- _Aim_: Quote exactly, and only, the lines from the one with "M['ground'], fix=False), kind='structure')" through the end of the listing.

- _Material provided_:
******************************
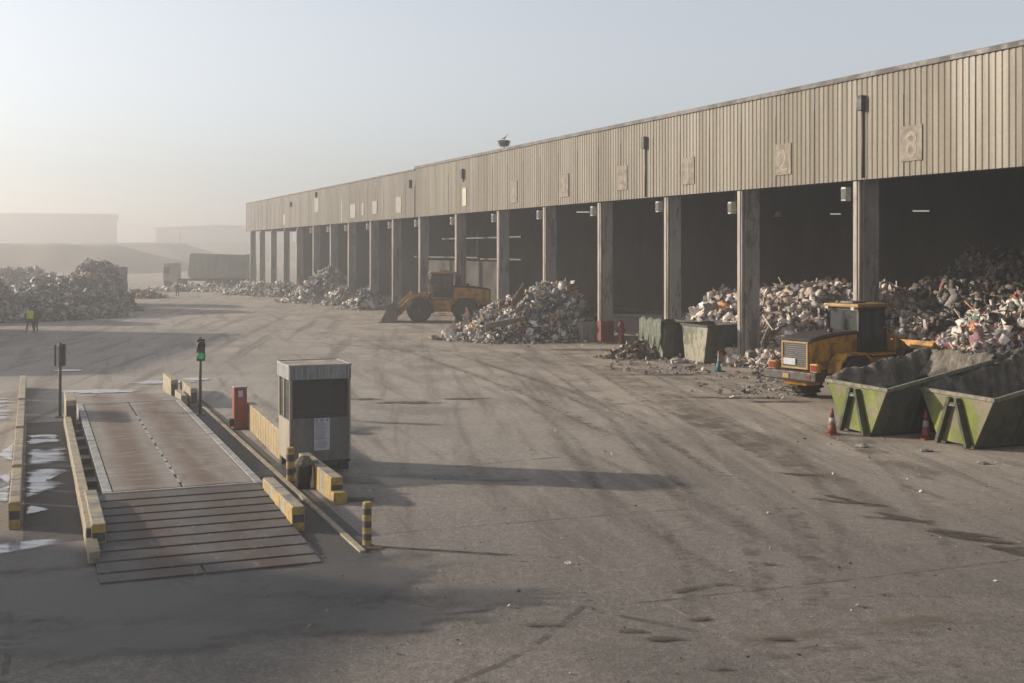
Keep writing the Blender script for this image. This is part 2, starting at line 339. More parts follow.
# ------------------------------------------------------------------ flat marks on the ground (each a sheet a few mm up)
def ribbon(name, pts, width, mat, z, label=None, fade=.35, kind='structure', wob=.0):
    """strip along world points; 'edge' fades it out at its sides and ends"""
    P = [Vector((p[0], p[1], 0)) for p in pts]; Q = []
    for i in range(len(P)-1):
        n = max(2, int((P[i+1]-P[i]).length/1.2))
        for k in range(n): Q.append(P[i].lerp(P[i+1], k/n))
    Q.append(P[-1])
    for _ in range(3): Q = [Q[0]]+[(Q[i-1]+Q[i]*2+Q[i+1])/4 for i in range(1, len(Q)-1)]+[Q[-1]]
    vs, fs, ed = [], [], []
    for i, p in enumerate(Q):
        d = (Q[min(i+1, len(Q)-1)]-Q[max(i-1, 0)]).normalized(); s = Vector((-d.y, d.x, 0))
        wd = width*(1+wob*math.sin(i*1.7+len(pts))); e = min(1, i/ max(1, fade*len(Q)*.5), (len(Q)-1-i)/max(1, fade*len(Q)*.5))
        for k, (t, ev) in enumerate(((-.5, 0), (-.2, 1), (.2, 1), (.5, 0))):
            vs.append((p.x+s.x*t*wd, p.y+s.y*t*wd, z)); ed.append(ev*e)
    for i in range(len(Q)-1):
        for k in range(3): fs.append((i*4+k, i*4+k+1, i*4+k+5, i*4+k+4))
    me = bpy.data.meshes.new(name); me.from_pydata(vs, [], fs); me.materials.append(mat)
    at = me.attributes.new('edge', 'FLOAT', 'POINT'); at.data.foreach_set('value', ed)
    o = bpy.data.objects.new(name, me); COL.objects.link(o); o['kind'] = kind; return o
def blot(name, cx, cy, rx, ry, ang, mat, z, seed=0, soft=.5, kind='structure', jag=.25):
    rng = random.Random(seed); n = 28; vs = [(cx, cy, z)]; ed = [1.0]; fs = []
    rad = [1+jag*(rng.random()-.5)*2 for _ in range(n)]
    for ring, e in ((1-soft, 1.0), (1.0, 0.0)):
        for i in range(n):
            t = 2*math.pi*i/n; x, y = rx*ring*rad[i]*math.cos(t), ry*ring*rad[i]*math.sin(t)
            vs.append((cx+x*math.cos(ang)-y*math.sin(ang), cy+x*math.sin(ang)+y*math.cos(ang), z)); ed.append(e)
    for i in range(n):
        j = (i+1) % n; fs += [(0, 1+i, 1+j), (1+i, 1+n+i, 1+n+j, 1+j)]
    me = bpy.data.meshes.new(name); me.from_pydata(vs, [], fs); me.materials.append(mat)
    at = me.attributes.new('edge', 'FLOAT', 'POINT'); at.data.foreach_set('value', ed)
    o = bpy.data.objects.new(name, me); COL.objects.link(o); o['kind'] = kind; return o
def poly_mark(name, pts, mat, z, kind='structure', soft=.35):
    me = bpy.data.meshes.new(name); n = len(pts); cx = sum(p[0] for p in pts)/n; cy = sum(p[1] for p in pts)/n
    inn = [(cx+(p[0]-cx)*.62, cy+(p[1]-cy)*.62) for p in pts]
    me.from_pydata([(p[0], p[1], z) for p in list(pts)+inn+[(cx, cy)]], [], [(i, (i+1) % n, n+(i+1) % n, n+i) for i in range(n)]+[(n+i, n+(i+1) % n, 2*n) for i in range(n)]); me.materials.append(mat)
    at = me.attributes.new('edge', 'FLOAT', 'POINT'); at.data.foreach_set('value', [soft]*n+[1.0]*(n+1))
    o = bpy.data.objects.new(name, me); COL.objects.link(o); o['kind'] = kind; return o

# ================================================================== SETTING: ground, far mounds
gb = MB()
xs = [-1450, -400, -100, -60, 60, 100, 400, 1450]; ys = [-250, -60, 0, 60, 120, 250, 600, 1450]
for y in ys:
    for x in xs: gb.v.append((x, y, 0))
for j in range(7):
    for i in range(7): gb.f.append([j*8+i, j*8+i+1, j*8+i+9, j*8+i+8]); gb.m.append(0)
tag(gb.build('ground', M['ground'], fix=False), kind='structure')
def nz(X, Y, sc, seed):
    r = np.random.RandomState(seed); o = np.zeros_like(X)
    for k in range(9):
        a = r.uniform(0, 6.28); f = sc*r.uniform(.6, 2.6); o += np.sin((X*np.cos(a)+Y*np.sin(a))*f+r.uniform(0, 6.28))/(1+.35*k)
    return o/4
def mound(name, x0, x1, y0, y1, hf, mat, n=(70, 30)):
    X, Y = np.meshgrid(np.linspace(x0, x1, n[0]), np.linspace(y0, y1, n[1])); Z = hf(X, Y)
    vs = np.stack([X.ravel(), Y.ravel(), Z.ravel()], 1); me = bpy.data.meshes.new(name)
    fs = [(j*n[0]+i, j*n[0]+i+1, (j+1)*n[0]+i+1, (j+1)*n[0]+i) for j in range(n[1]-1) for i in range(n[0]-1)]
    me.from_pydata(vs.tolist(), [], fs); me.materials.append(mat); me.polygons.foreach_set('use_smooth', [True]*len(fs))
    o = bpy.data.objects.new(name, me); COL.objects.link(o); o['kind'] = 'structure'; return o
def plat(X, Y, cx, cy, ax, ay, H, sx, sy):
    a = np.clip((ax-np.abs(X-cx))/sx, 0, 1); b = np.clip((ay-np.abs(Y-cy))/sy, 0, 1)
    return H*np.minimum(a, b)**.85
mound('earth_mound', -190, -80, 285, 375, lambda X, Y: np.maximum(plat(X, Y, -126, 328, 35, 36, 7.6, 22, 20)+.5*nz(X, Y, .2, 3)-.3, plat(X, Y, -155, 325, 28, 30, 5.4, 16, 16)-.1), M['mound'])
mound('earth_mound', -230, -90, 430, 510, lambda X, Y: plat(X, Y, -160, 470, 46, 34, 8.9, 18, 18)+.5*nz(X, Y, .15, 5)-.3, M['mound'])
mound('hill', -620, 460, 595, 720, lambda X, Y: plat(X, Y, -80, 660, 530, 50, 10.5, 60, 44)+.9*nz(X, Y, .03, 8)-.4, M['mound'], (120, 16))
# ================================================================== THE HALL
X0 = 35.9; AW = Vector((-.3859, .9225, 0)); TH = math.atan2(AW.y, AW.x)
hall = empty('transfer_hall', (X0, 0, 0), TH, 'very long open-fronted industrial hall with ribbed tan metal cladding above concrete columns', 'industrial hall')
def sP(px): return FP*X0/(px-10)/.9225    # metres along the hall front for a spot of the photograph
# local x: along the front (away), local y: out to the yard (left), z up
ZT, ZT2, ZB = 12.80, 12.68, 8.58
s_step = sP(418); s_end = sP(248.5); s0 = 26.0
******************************
- _Exercise answer_:
tag(gb.build('ground', M['ground'], fix=False), kind='structure')
def nz(X, Y, sc, seed):
    r = np.random.RandomState(seed); o = np.zeros_like(X)
    for k in range(9):
        a = r.uniform(0, 6.28); f = sc*r.uniform(.6, 2.6); o += np.sin((X*np.cos(a)+Y*np.sin(a))*f+r.uniform(0, 6.28))/(1+.35*k)
    return o/4
def mound(name, x0, x1, y0, y1, hf, mat, n=(70, 30)):
    X, Y = np.meshgrid(np.linspace(x0, x1, n[0]), np.linspace(y0, y1, n[1])); Z = hf(X, Y)
    vs = np.stack([X.ravel(), Y.ravel(), Z.ravel()], 1); me = bpy.data.meshes.new(name)
    fs = [(j*n[0]+i, j*n[0]+i+1, (j+1)*n[0]+i+1, (j+1)*n[0]+i) for j in range(n[1]-1) for i in range(n[0]-1)]
    me.from_pydata(vs.tolist(), [], fs); me.materials.append(mat); me.polygons.foreach_set('use_smooth', [True]*len(fs))
    o = bpy.data.objects.new(name, me); COL.objects.link(o); o['kind'] = 'structure'; return o
def plat(X, Y, cx, cy, ax, ay, H, sx, sy):
    a = np.clip((ax-np.abs(X-cx))/sx, 0, 1); b = np.clip((ay-np.abs(Y-cy))/sy, 0, 1)
    return H*np.minimum(a, b)**.85
mound('earth_mound', -190, -80, 285, 375, lambda X, Y: np.maximum(plat(X, Y, -126, 328, 35, 36, 7.6, 22, 20)+.5*nz(X, Y, .2, 3)-.3, plat(X, Y, -155, 325, 28, 30, 5.4, 16, 16)-.1), M['mound'])
mound('earth_mound', -230, -90, 430, 510, lambda X, Y: plat(X, Y, -160, 470, 46, 34, 8.9, 18, 18)+.5*nz(X, Y, .15, 5)-.3, M['mound'])
mound('hill', -620, 460, 595, 720, lambda X, Y: plat(X, Y, -80, 660, 530, 50, 10.5, 60, 44)+.9*nz(X, Y, .03, 8)-.4, M['mound'], (120, 16))
# ================================================================== THE HALL
X0 = 35.9; AW = Vector((-.3859, .9225, 0)); TH = math.atan2(AW.y, AW.x)
hall = empty('transfer_hall', (X0, 0, 0), TH, 'very long open-fronted industrial hall with ribbed tan metal cladding above concrete columns', 'industrial hall')
def sP(px): return FP*X0/(px-10)/.9225    # metres along the hall front for a spot of the photograph
# local x: along the front (away), local y: out to the yard (left), z up
ZT, ZT2, ZB = 12.80, 12.68, 8.58
s_step = sP(418); s_end = sP(248.5); s0 = 26.0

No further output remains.